California Governor Gavin Newsom lashed out at the Trump administration Tuesday, calling its absence from global climate negotiations “doubling down on stupid” as the U.S. stands virtually alone among major nations in skipping the COP30 talks in Brazil.
Speaking in a wide-ranging interview with The Associated Press from Belem, Brazil, Newsom warned that America is surrendering economic advantage to international competitors — particularly China — by retreating from climate leadership and green energy development.
“This idea that somehow we can put up walls, we can put up barriers, we could put up tariffs, we put up our middle fingers and just turn our back is lunacy,” Newsom said. “And every other country in the world understands that. That’s why every other country in this world is moving in a different direction.”
America’s Empty Chair
The United States joins just three other nations — Afghanistan, Myanmar, and San Marino — in having no official representation at the climate summit, a striking absence for the country that has historically emitted more heat-trapping carbon dioxide than any other nation over the past century. Several U.S. governors and mayors are attending independently, attempting to maintain American presence despite federal disengagement.
Newsom, whose state has positioned itself as a climate policy leader, didn’t mince words about the economic consequences of the administration’s approach. “We’re ceding cheap energy, green energy, infrastructure, supply chain manufacturing. We’re ceding economic power to other countries, notably China, taking advantage of that absence,” he warned. “And they’re going to clean our clock economically unless we wake up to the economic imperative and opportunities of low carbon regrowth.”
The Trump administration has aggressively dismantled environmental regulations, including blocking California’s plan to ban new gas-powered car sales within a decade, while cutting subsidies to renewable energy and courting funding from fossil fuel industries.
White House Pushback
Is the administration concerned about ceding ground to competitors? Apparently not.
White House spokesperson Taylor Rogers fired back at Newsom, dismissing his climate advocacy as promoting a “Green New Scam” and defending Trump’s energy policies as beneficial to consumers through lower prices.
“Governor Newscum flew all the way to Brazil to tout the Green New Scam, while the people of California are paying some of the highest energy prices in the country. Embarrassing!” Rogers stated. “President Trump will not allow the best interest of the American people to be jeopardized by the Green Energy Scam.”
The heated exchange highlights the stark divide in American climate policy that has persisted through multiple administrations, with states like California increasingly charting their own course on emissions reductions and clean energy development.
California’s Climate Reality
For Newsom, climate change isn’t theoretical. His state has warmed 1.8 degrees Fahrenheit over the past three decades and receives nearly 7 inches less rain compared to 1995 levels. California has battled record-breaking wildfires, including two January 2025 blazes that tore through Los Angeles neighborhoods.
“If you don’t believe in science, and a lot of people apparently don’t, you have to believe in your own eyes,” Newsom argued. “Nighttime temperatures, record-breaking heat globally, acidification of our oceans, impacts on our coral reefs.”
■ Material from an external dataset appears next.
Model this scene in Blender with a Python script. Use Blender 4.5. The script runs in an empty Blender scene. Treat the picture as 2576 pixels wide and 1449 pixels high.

The governor described California as “one of the most blessed and cursed states in the world that’s on the tip of the spear of the impacts of climate change,” facing what he called “the simultaneous crisis of wildfires, drought, and floods stacked on top of each other.”
Energy Demands of an AI Future
Despite championing renewable energy, Newsom has made pragmatic adjustments to meet California’s growing power needs, particularly from data centers and AI companies establishing operations in the state. His administration extended the operation of California’s last nuclear plant beyond its planned closure date, while simultaneously expanding solar power capacity and battery storage.
The state is also investing in nuclear fusion technology as a potential long-term solution to the enormous energy demands of artificial intelligence infrastructure — a move that reflects the complex balancing act between immediate energy needs and long-term climate goals.
International climate negotiation analyst Alden Meyer from European think tank E3G acknowledged that while federal absence from COP30 is problematic, the participation of state and local leaders provides important representation.
“But it is very positive that we have these other leaders from the United States that are here in Belem,” Meyer noted.
As climate talks continue without official U.S. participation, the contrasting approaches of federal and state climate policies underscore a fundamental question facing the nation: whether America can maintain economic competitiveness while stepping back from the global energy transition that other major economies are rapidly embracing.